[Scene script records]
_ _ _ _ _
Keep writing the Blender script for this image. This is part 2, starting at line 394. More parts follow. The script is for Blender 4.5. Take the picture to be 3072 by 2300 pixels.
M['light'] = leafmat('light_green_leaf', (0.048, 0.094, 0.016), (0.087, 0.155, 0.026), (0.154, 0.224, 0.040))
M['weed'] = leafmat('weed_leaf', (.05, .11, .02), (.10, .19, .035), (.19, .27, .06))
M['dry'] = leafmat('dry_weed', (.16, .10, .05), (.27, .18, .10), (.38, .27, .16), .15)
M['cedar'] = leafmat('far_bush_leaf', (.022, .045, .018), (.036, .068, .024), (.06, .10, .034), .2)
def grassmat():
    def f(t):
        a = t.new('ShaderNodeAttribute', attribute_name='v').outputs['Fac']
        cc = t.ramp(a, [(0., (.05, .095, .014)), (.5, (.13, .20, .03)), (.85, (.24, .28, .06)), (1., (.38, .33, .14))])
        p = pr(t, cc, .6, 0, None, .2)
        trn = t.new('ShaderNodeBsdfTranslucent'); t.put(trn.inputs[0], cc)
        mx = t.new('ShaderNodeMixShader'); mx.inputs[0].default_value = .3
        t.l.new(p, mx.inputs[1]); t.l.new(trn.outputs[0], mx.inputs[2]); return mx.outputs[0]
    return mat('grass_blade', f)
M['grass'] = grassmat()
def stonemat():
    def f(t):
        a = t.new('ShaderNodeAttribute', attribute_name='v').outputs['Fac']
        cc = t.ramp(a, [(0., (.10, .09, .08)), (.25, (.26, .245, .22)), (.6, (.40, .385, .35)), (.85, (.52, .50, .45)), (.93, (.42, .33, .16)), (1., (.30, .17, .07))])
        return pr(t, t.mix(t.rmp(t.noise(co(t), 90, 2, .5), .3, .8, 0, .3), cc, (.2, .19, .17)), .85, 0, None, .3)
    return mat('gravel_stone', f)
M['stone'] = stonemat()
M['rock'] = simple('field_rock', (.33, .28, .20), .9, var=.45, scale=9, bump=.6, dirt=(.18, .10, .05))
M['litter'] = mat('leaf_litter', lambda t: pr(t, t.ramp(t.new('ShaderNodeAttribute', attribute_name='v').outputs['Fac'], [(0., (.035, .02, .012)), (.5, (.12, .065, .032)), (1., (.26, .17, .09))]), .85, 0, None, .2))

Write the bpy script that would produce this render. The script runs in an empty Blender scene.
_ _ _ _ _
• [What this task involves]:
Show every line in the records above that contains the word "Blender".

• [The answer]:
Keep writing the Blender script for this image. This is part 2, starting at line 394. More parts follow. The script is for Blender 4.5. Take the picture to be 3072 by 2300 pixels.
Write the bpy script that would produce this render. The script runs in an empty Blender scene.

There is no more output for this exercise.